### Task to complete:
Reproduce each line bearing the word "picture".

### Dataset excerpt:
--- Begin ---

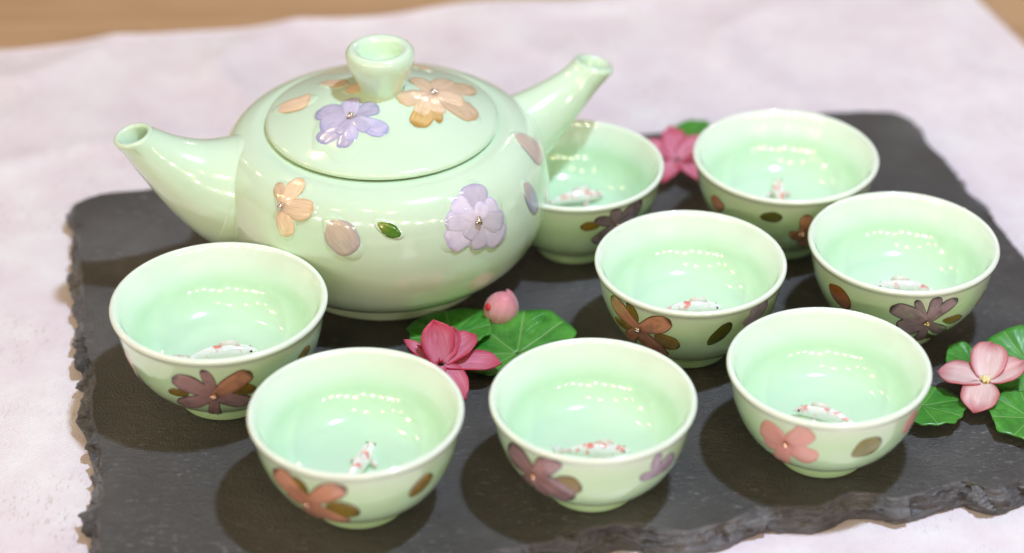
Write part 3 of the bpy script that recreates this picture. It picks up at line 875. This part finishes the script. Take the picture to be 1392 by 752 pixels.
def spout(name, az, pts, inner):
    """pts: (distance from the axis, height, tilt of the ring normal from level in degrees, radius across, radius up)"""
    dr = Vector((math.cos(az), math.sin(az), 0))
    P = catmull(pts, 6)
    st = [(dr * r + Vector((0, 0, z)), dr * math.cos(R(a)) + Vector((0, 0, math.sin(R(a)))), ra, rb) for r, z, a, ra, rb in P]
    r, z, a, ra, rb = pts[-1]
    nn = dr * math.cos(R(a)) + Vector((0, 0, math.sin(R(a))))
    c = dr * r + Vector((0, 0, z))
    wall = ra - inner
    for k in range(1, 7):                                # rounded lip
        q = PI * k / 6
        st.append((c + nn * math.sin(q) * wall / 2, nn, ra - wall / 2 * (1 - math.cos(q)), rb - wall / 2 * (1 - math.cos(q))))
    back = [p for p in reversed(P)][3:24:3]
    for r2, z2, a2, ra2, rb2 in back:
        nn2 = dr * math.cos(R(a2)) + Vector((0, 0, math.sin(R(a2))))
        st.append((dr * r2 + Vector((0, 0, z2)), nn2, ra2 - wall, rb2 - wall))
    return link(name, tube(name, st, M_POT), pot)

spout('hollow_handle', R(-165.5), [(46, 35.0, 12, 21.5, 22), (54, 37.4, 17, 20.2, 21.0), (57.2, 38.7, 19, 19.0, 19.7), (57.8, 39.1, 20, 18.6, 19.3), (62, 41.6, 26, 16.6, 17.2), (69, 46.8, 37, 12.8, 13.4), (76.5, 53.6, 48, 9.3, 9.7), (82, 59.6, 62, 7.5, 7.6), (85.5, 63.4, 76, 7.4, 7.0)], 5.3)
spout('spout', R(29.0), [(42, 36.0, 12, 18.0, 18.5), (49, 39.0, 18, 15.5, 16.2), (56, 43.0, 26, 13.0, 13.4), (64, 47.6, 34, 10.4, 10.8), (72, 52.6, 42, 8.4, 8.6), (78.6, 57.4, 56, 7.3, 7.3), (83.6, 61.6, 76, 7.9, 7.5)], 4.8)

# ------------------------------------------------------------------ leaves and blossoms
def solid(name, P, nu, nv, UV, thick, mat):
    """a sheet of nu x nv points made solid"""
    bm = bmesh.new()
    vs = [bm.verts.new(p) for p in P]
    for f in grid_faces(nu, nv):
        q = [vs[k] for k in f]
        if len(set(tuple(round(c, 7) for c in v.co) for v in q)) >= 3:
            bm.faces.new(q)
    bm.normal_update()
    nrm = [v.normal.copy() for v in vs]
    bm.free()
    n = len(P)
    low = [tuple(Vector(p) - nn * thick) for p, nn in zip(P, nrm)]
    F = grid_faces(nu, nv)
    F2 = [tuple(n + k for k in reversed(f)) for f in F]
    ids = list(range(nu)) + [j * nu + nu - 1 for j in range(1, nv)] + [(nv - 1) * nu + i for i in range(nu - 2, -1, -1)] + [j * nu for j in range(nv - 2, 0, -1)]
    F3 = [(ids[k], n + ids[k], n + ids[(k + 1) % len(ids)], ids[(k + 1) % len(ids)]) for k in range(len(ids))]
    return mesh(name, [tuple(p) for p in P] + low, F + F2 + F3, mat, UV + UV)

def leaf(loc, rad, rz, label, tilt=(0, 0), cup=0.10, seed=0, notch=0.5, veins=8):
    nu, nv = veins * 12 + 1, 11
    P, UV = [], []
    for j in range(nv):
        f = 0.03 + 0.97 * j / (nv - 1)
        for i in range(nu):
            k = i / (nu - 1)
            a = k * 2 * PI
            fr = abs((k * veins) % 1 - 0.5)
            back = math.exp(-((k - 0.5) * 2 / 0.16) ** 2) * 0 + math.exp(-(min(k, 1 - k) / 0.055) ** 2)
            rr = rad * (1 + 0.14 * math.cos(a - PI) + 0.05 * noise.noise(Vector((math.cos(a) * 2, math.sin(a) * 2, seed)))) * (1 - notch * back)
            rr *= 1 - 0.06 * (fr * 2) ** 2 * f + 0.05 * f * noise.noise(Vector((math.cos(a) * 3.5, math.sin(a) * 3.5, seed + 7))) + 0.02 * math.cos(k * veins * 4 * PI) * f
            x, y = rr * f * math.cos(a), rr * f * math.sin(a)
            z = cup * rad * f * f + 0.10 * rad * f * (0.5 - abs(fr - 0.25) * 2) * 0.55
            z += 0.09 * rad * f * f * noise.noise(Vector((math.cos(a) * 1.6, math.sin(a) * 1.6, seed + 3)))
            z -= 0.22 * rad * max(0, f - 0.72) ** 1.4
            P.append((x, y, z)); UV.append((k * veins + 0.5, f))
    o = link('begonia_leaf', solid('begonia_leaf', P, nu, nv, UV, 0.00045, M_LEAF))
    o.location = loc
    o.rotation_euler = (tilt[0], tilt[1], rz)
    tag(o, label, 'leaf', 'green leaves on the slate board')
    return o

leaf((-0.0247, -0.0554, 0.0035), 0.0200, R(-95), 'large round green leaf lying between the teapot and the two nearest teacups', (R(9), R(3)), 0.13, 1)
leaf((-0.0480, -0.0445, 0.0030), 0.0150, R(-80), 'small dark green leaf tucked under the foot of the teapot beside the pink bud', (R(6), R(-6)), 0.12, 5)
leaf((0.1105, -0.0800, 0.0032), 0.0128, R(150), 'green leaf half covered by the teacup with the pink flower', (R(6), R(3)), 0.08, 9)
leaf((0.1310, -0.0545, 0.0030), 0.0105, R(80), 'small green leaf sticking out behind the dusty pink four petalled flower', (R(18), R(-10)), 0.10, 13)
leaf((0.1490, -0.0590, 0.0060), 0.0150, R(-20), 'broad green leaf upright behind the dusty pink four petalled flower at the picture edge', (R(22), R(-4)), 0.10, 17)
leaf((0.1460, -0.0850, 0.0030), 0.0130, R(10), 'green leaf in front of the dusty pink four petalled flower nearest the slate edge', (R(4), R(3)), 0.10, 21)
leaf((0.0390, 0.0945, 0.0045), 0.0095, R(-60), 'small green leaf far back behind the rose pink blossom', (R(16), R(0)), 0.10, 25)

def blossom_petal(parent, mat, az, length, width, rise, curl, cupd, twist=0.0, root=1.2, name='petal', point=1.0, off=(0, 0, 0)):
    """az: heading, rise: degrees above level at the root, curl: degrees it bends along its length"""
    nu, nv = 11, 14
    P, UV = [], []
    x = root; z = 0.0
    step = length / (nv - 1)
    seed = az * 0.37 + length
    for j in range(nv):
        tt = j / (nv - 1)
        ang = R(rise + curl * tt)
        if j: x += step * math.cos(ang); z += step * math.sin(ang)
        hw = width / 2 * (point * max(0.0, math.sin(PI * (0.10 + 0.90 * tt) ** 0.95)) ** 0.8 + (1 - point) * (0.12 + 0.88 * tt) ** 0.6 * max(0.0, 1 - tt ** 3.2) ** 0.55 / 0.76)
        hw *= 1 + 0.08 * noise.noise(Vector((tt * 5, seed, 2.0)))
        if tt > 0.88: hw *= 1 - 0.5 * ((tt - 0.88) / 0.12)
        hw = max(hw, 0.12 if tt > 0.5 else 0.4)
        for i in range(nu):
            s = i / (nu - 1) * 2 - 1
            zz = cupd * hw * s * s - 0.10 * hw * math.exp(-(s / 0.2) ** 2)
            zz += (0.06 if point else 0.12) * width * noise.noise(Vector((s * 1.5, tt * 2.5, seed))) * tt
            y = s * hw
            ca, sa = math.cos(R(twist) * tt), math.sin(R(twist) * tt)
            yy, zz = y * ca - zz * sa, y * sa + zz * ca
            px = x - zz * math.sin(ang); pz = z + zz * math.cos(ang)
            P.append((px * MM, yy * MM, pz * MM)); UV.append(((s + 1) / 2, tt))
    o = link(name, solid(name, P, nu, nv, UV, 0.0004, mat), parent)
    o.rotation_euler = (0, 0, R(az))
    o.location = Vector(off) * MM
    return o

def stamens(parent, n, rad, h, mat):
    rnd = random.Random(3)
    bm = bmesh.new()
    for k in range(n):
        a = k * 2.4; r = rad * math.sqrt((k + .3) / n)
        geo = bmesh.ops.create_icosphere(bm, subdivisions=2, radius=0.55 * MM)
        for v in geo['verts']: v.co = Vector((v.co.x, v.co.y, v.co.z * 1.6)) + Vector((r * math.cos(a), r * math.sin(a), h - 0.35 * r + rnd.uniform(-.3, .3))) * MM
    me = bpy.data.meshes.new('stamens'); bm.to_mesh(me); bm.free()
    me.polygons.foreach_set('use_smooth', [True] * len(me.polygons)); me.materials.append(mat)
    return link('stamens', me, parent)

f1 = empty('begonia_flower', (0.1320, -0.0715, 0.0078))
tag(f1, 'dusty pink four petalled flower with a pale yellow heart lying on green leaves', 'flower')
for az, L, W, rise, curl, cu in ((163, 15.0, 14.0, 12, -22, .16), (76, 16.5, 13.0, 36, -36, .18), (24, 14.5, 13.0, 18, 0, .18), (250, 14.0, 13.0, 4, -30, .18)):
    blossom_petal(f1, M_PINK, az, L, W * 1.06, rise, curl, cu, point=0.5)
stamens(f1, 12, 1.6, 1.5, M_STAMEN)

f2 = empty('begonia_flower', (-0.0500, -0.0660, 0.0060))
tag(f2, 'rose pink flower with upright petals lying behind the nearest teacup beside the large green leaf', 'flower')
for az, L, W, rise, curl, cu in ((112, 15.0, 13.0, 74, -10, .30), (38, 15.0, 12.5, 38, -24, .22), (-4, 19.5, 13.0, 12, -14, .22), (-62, 19.0, 9.5, 16, -38, .3), (160, 14, 6.5, 22, 10, .3), (205, 14, 12, 20, -20, .25), (250, 15, 11, 20, -25, .25), (70, 13.0, 11.0, 52, -20, .3)):
    blossom_petal(f2, M_ROSE, az, L, W, rise, curl, cu, point=0.35 if az not in (-6, -62) else 0.8)
for az, rise in ((120, 64), (160, 48), (80, 58)):
    blossom_petal(f2, M_RED, az, 9.5, 1.6, rise, -20, .3, name='red_style')

def bud():
    b = empty('flower_bud', (-0.0316, -0.0335, 0.0056))
    tag(b, 'closed pale pink flower bud with a red mark behind the large green leaf', 'flower bud')
    P = catmull([(0.01, -6.2), (2.8, -5.7), (5.0, -3.2), (5.9, 0.2), (5.6, 3.6), (4.2, 6.4), (2.0, 8.4), (0, 9.0)], 5)
    o = link('petal', lathe('petal', mmp(P), M_BUD, 48, wob=0.05), b)
    o.rotation_euler = (R(12), R(14), 0)
    P2 = [(r + 0.35, z) for r, z in P]
    nu, nv = 13, 14
    pts, UV = [], []
    for j in range(nv):
        k = int(len(P2) * (0.12 + 0.86 * j / (nv - 1))) - 1
        r, z = P2[min(k, len(P2) - 1)]
        for i in range(nu):
            a = R(-150) + R(150) * i / (nu - 1) * (0.6 + 0.4 * math.sin(PI * j / (nv - 1)))
            pts.append((r * math.cos(a) * MM, r * math.sin(a) * MM, z * MM)); UV.append((i / (nu - 1), j / (nv - 1)))
    o2 = link('petal', solid('petal', pts, nu, nv, UV, 0.0004, M_BUD), b)
    o2.rotation_euler = (R(12), R(14), R(95))
    bm = bmesh.new(); bmesh.ops.create_icosphere(bm, subdivisions=3, radius=1.0)
    for v in bm.verts: v.co = Vector((v.co.x * 1.1, v.co.y * 0.8, v.co.z * 1.4)) * MM
    me = bpy.data.meshes.new('red_mark'); bm.to_mesh(me); bm.free(); me.polygons.foreach_set('use_smooth', [True] * len(me.polygons)); me.materials.append(M_RED)
    o3 = link('red_mark', me, b); o3.location = (-0.0040, -0.0036, 0.0046); o3.rotation_euler = (R(-25), R(-20), R(-35))
bud()

f3 = empty('begonia_flower', (0.0325, 0.0740, 0.0060))
tag(f3, 'rose pink blossom blurred far back between two teacups', 'flower')
for az, L, W, rise, curl, cu in ((100, 16, 11, 35, -20, .25), (160, 15, 10, 30, -20, .25), (40, 14, 10, 40, -25, .25), (-60, 19, 9, 12, -25, .25), (-110, 17, 9, 12, -25, .25), (0, 13, 10, 20, -15, .25)):
    blossom_petal(f3, M_ROSE, az, L, W, rise, curl, cu)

--- End ---

### Solution for this exercise:
Write part 3 of the bpy script that recreates this picture. It picks up at line 875. This part finishes the script. Take the picture to be 1392 by 752 pixels.
leaf((0.1490, -0.0590, 0.0060), 0.0150, R(-20), 'broad green leaf upright behind the dusty pink four petalled flower at the picture edge', (R(22), R(-4)), 0.10, 17)